How to Make Your Company Brand Stand Out in a Finance Job Description


Most job descriptions are the equivalent of “I like candlelight dinners and walks on the beach” – predictable and uninspiring.

With most focusing on the same duties and responsibilities, it’s difficult to differentiate one company from another. But we know that emotion engages buying behaviour, even in the most analytical among us.

So the question is – how do you make your company brand stand out in such a way that the right talent reads your job description and feels compelled to apply? Here’s how.

Who Are You?
One of the best job descriptions we ever read spoke directly to the talent it wanted to attract by virtue of specifically describing what space the company occupied in the marketplace. It offered information about whether it was a public or private company (candidates have preferences), explained that the company was currently growing organically (not as a result of acquisition) and that it was a fast-paced environment. By describing who the company was and where it was going, the job description immediately attracted the kind of talent it was looking for. “Love predictability and routine” it basically said, “then this company isn’t for you.” “Crave challenge and change, then step right up, we have a role you might be interested in.”

Write to Your Audience
Speak directly to your audience.
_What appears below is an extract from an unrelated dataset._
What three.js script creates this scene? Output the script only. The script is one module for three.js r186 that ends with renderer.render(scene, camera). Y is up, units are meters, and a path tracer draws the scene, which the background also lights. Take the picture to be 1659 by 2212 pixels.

Focus on core values. The language you select should reflect how you do business. Right now, standard finance job descriptions attract based on duties not on who the person is. Think about it, cultural and core value fit can be a large part of why someone not only flourishes, but stays, so a job description that speaks to your core values, is a pretty powerful pre-screening tool. Include a section at the bottom of your job description called, “What We’re About” and keep your message consistent by ensuring that the language in the rest of the job description echoes it.

To ensure that you communicate your brand in a job description start by defining who you are in the marketplace. Then write to your audience. Who are they? What are they looking for? Keep your core values in mind as your craft it. Great job descriptions attract not only great talent, but the right talent, and this means that you retain them – saving you time and money.